Attorney-Assisted Divorce differs from traditional attorney representation in two main ways: 1) the amount/type of services provided and 2) the cost. Attorney-Assisted Divorce is a unique form of “consulting” based legal services in which the attorney merely advises the client, helps correct legal paperwork and oversees the divorce process. The attorney will not appear on behalf of the client in court proceedings nor be available on a constant basis for phone calls and emails from the client. Since Attorney-Assisted Divorce does not involve formal representation, there is no retainer or hourly rates. Rather, the client is charged a flat fee for particular services.
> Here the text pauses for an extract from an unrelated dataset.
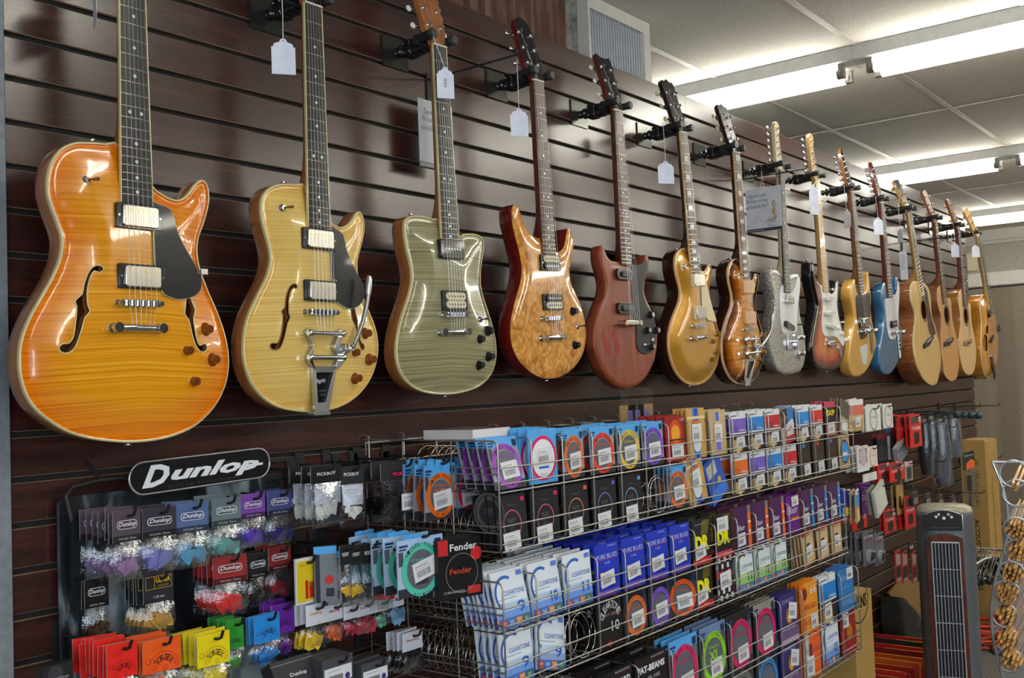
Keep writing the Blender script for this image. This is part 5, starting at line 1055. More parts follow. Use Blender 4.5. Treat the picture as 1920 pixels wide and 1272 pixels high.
def cleartone(num, c=S((58, 104, 190)), a=S((196, 220, 248)), b=S((120, 160, 228)), w=.108, h=.118, st=None):
    p = Pack(w, h, .004, S((232, 238, 246)), S((226, 226, 220)))
    p.r(-1, 0, 1, .18, S((60, 110, 190)), .0007); p.r(-1, .18, 1, .30, b, .0007); p.r(-1, .30, 1, .44, a, .0007)
    for i, q in enumerate((S((206, 60, 50)), S((90, 130, 200)), S((228, 140, 50)), S((70, 120, 80)))): p.r(-.92+.47*i, .025, -.55+.47*i, .155, q, .0010); p.t_('NO' if i == 3 else 'EMP', -.735+.47*i, .10, .12, .05, (.85, .85, .85), .0014)
    ring(p.mb, p.f, -w*.12, h*.58, w*.30, w*.36, .0012, c, a0=R(60), a1=R(215)); p.t_('CLEARTONE', .22, .60, .66, .085, c, .0014)
    p.t_(num, .50, .33, .24 if len(num) < 3 else .34, .20, c, .0016, bold=.02); p.r(.55, .86, .92, .95, S((96, 130, 210)), .0010); p.r(-.86, .5, .3, .515, S((150, 170, 200)), .001)
    u = -.9
    for i in range(6): p.r(-.88+.04*i, .38, -.865+.04*i, .45, (.1, .1, .1), .0014)
    return p
def pure(sub, w=.104, h=.122, st=(-.05, .33, .044, .034, 6)):
    c = S((34, 58, 190)); p = Pack(w, h, .003, c, c); p.t_('PURE BLUES', .0, .76, .84, .085, S((210, 216, 240)), .0012); p.r(-.9, .695, .9, .703, S((200, 60, 90)), .0010)
    p.t_(sub, 0, .63, .22, .05, S((200, 206, 236)), .0012); p.t_('DR', .0, .33, .62, .26, S((236, 222, 40)), .0012, bold=.05)
    p.r(-.9, .08, .9, .11, S((150, 110, 200)), .001); p.r(-1, 0, .5, .05, S((110, 60, 170)), .001)
    for i in range(6): p.r(.1+.11*i, .93, .16+.11*i, .96, S((170, 180, 236)), .001)
    for i in range(7):
        u = .40+.09*i; p.mb.face([p.f.p(a*w/2, b*h, .0008) for a, b in ((u-.4, .12), (u-.38, .12), (u-.08, .42), (u-.10, .42))], 0, S((16, 26, 110)))
    p.st = st; return p
def drb(foot, w=.104, h=.122, st=(-.2, .28, .044, .034, 8)):
    p = Pack(w, h, .003, Bk, Bk); p.t_('DR', .05, .46, .74, .34, S((240, 228, 30)), .0012, bold=.06); p.r(-1, 0, 1, .14, foot); p.t_('NEW!', .2, .07, .3, .06, S((240, 210, 190)), .0012)
    for i in range(6): u = .25+.13*i; p.mb.face([p.f.p(a*w/2, b*h, .0008) for a, b in ((u-.3, .64), (u-.27, .64), (u, .95), (u-.03, .95))], 0, S((190, 180, 40)))
    p.t_('THE HANDMADE STRING', -.1, .88, .6, .03, (.5, .5, .5), .0012); p.st = st; return p
def elixir(side, w=.104, h=.125, body=S((74, 28, 84)), st=(-.35, .26, .04, .036, 2)):
    p = Pack(w, h, .012, body, S((110, 70, 60))); p.r(.62, 0, 1, 1, side); p.t_('Elixir', -.25, .52, .46, .11, (.8, .8, .84), .0012, shear=.25, bold=.01)
    p.r(.62, .60, 1, .64, Wt, .001); p.r(.62, .84, 1, 1, S((120, 116, 120)), .001); disc(p.mb, p.f, w*.40, h*.40, w*.05, .001, Wt); p.st = st; return p
def plain(body, w, h, lines=(), st=None, t=.004, edge=None):
    p = Pack(w, h, t, body, edge or body)
    for l in lines:
        if l[0] == 'r': p.r(*l[1:6], l[6] if len(l) > 6 else .0008)
        elif l[0] == 't': p.t_(l[1], *l[2:7], bold=l[7] if len(l) > 7 else 0)
        elif l[0] == 'o': p.ring(*l[1:6])
        elif l[0] == 'd': disc(p.mb, p.f, l[1]*w/2, l[2]*h, l[3]*w, l[5] if len(l) > 5 else .001, l[4])
    p.st = st; return p
def kraft(): return plain(S((206, 178, 134)), .09, .115, [('r', -1, .88, 1, 1, S((170, 40, 46))), ('d', 0, .42, .26, S((70, 24, 24))), ('t', 'MARTIN', 0, .94, .6, .06, .0014, (.8, .7, .6)) if False else ('r', -.6, .82, .6, .85, S((150, 90, 60))), ('r', -1, 0, 1, .06, S((176, 90, 60)))], (0, .40, .036, .036, 0))
def place(o, x, y, z, tilt=0, yaw=0, roll=0):
    o.location = (x, y, z); o.rotation_euler = (R(tilt), R(roll), R(yaw))
def cell(pk, x0, x1, zf, label, blabel, n=5, sp=.012, lean=None, yaw=0, roll=0, dy=.012, group=None, bn='string packs lined up behind the front one', dx=0):
    """front pack plus n copies behind it in one pocket; the pack leans back a little"""
    o = pk.build(label); o.location = (0, 0, 0); x = (x0+x1)/2+dx; random.seed(int(x*1000+zf*777)); lean = 1.2 if lean is None else lean
    place(o, x, YF+dy, zf+.004, -lean, yaw, roll)
    grp = 'spare packs behind the front '+label
    if n > 3: m_ = max(3, round(n*.5)); sp = sp*n/m_; n = m_
    bare = None
    for k in range(n):
        c = o.copy(); C.objects.link(c); c['label'] = blabel; c['group'] = grp
        place(c, x+random.uniform(-.002, .002), YF+dy+sp*(k+1), zf+.004+random.uniform(0, .003), -lean+random.uniform(-1, 1), yaw+random.uniform(-1.5, 1.5), roll)
    return o
# ---- wire baskets
def rack(cols, zt, rows, label, dpth=D0, splits=(), r=.0020, skip=()):
    x0, x1 = cols[0], cols[-1]; root = empty('wire_rack', ((x0+x1)/2, WY, rows[-1][2]), label, 'wire rack', 'chromed wire string racks')
    yb = WY-.014; yf = YF
    mb = MB()
    for x in cols:
        mb.tube([(x-.0015, yb, zt+.004), (x-.0015, yf+.012, zt+.001), (x-.0015, yf+.003, zt-.004), (x-.0015, yf, zt-.014), (x-.0015, yf, rows[-1][2]+.01), (x-.0015, yf+.004, rows[-1][2]+.001), (x-.0015, yb, rows[-1][2])], r, 6)
    for a, b, c in rows:
        for z in (a, b): mb.tube([(x0, yf-.0025, z), (x1, yf-.0025, z)], r*.85, 6)
        mb.tube([(x0, yf-.0025, c), (x1, yf-.0025, c)], r, 6)
    mb.build('front_grid', WIRE, root)
    for a, b, c in rows:
        mb = MB(); k = 0
        for i in range(len(cols)-1):
            for q in (0, .33, .66): xx = cols[i]+(cols[i+1]-cols[i])*q; mb.tube([(xx, yf, c), (xx, yb, c)], r*.7, 5)
        for q in range(9): yy = yf+.02+(yb-yf-.02)*q/8; mb.tube([(x0, yy, c-.002), (x1, yy, c-.002)], r*.7, 5)
        mb.build('shelf', WIRED, root)
        for x in (x0, x1):
            mb = MB()
            for z in (a, (a+b)/2+.004, b): mb.tube([(x, yf, z), (x, yb, z)], r*.8, 5)
            for q in (.33, .7, 1): mb.tube([(x, yf+(yb-yf)*q, zt), (x, yf+(yb-yf)*q, c)], r*.8, 5)
            mb.build('side_panel', WIRE, root)
    mb = MB(); mb.tube([(x0, yb, zt-.004), (x1, yb, zt-.004)], .0028, 6); mb.tube([(x0, yb, zt-.05), (x1, yb, zt-.05)], .0022, 6)
    for x in cols: mb.tube([(x+.01, yb, zt-.05), (x+.01, yb, zt+.01), (x+.01, WY+.004, zt+.014)], .0024, 6)
    mb.build('wall_rail', WIRE, root)
    return root
def coil(root, x0, x1, zf, ya=None, yb=None, rad=.040, pitch=.021, h=.045):
    mb = MB(); ya = ya or YF+.03; yb = yb or WY-.03; n = int((yb-ya)/pitch); xc = (x0+x1)/2
    pts = [(xc+rad*math.cos(t*2*math.pi/14), ya+pitch*t/14, zf+h+rad*math.sin(t*2*math.pi/14)) for t in range(n*14)]
    mb.tube(pts, .0013, 5); mb.build('divider_coil', mat('bright_wire', (.62, .58, .5), .22, 1), root)
z = CH
T1, T2 = (z-.167, z-.200, z-.217), (z-.286, z-.322, z-.338)
M1, M2 = (z-.452, z-.487, z-.503), (z-.568, z-.604, z-.620)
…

For instance, if you are at the beginning stages of your divorce, an Attorney-Assisted Divorce package may consist of the following:

1. The client will first have a free 30 minute confidential consultation with a highly experienced and knowledgeable divorce attorney to determine eligibility for the attorney-assisted divorce option and the scope of the case;

2. The paralegal will prepare your Petition/Response, preliminary disclosure documents, and, if there are minor children, a UCCJEA form. All of these documents will then be reviewed by one of the attorneys;

3. The paralegal will file your Petition or Response in court;

4. The paralegal or attorney will inform you on how to serve your spouse or offer for you to use our process server; and
5. If the client and his/her spouse agree on all of their issues, a Marital Settlement Agreement can be prepared for an additional fee.

Going through a divorce can be a complicated yet expensive process. Thus, many individuals appreciate the option to get advice and oversight from an attorney and also get the necessary paperwork and documentation completed all for a flat fee. In addition, many clients appreciate not having to endure the long lines, congestion and potential rejection notices that often come with simply going through the Family Law Facilitator’s Office. However, the client must understand and be comfortable with representing himself/herself. The client’s name will still appear on all of the paperwork as a self-represented litigant to indicate that he/she is not being represented by an attorney, despite the fact that the attorney may be assisting with preparation of documents and filing within the appropriate court.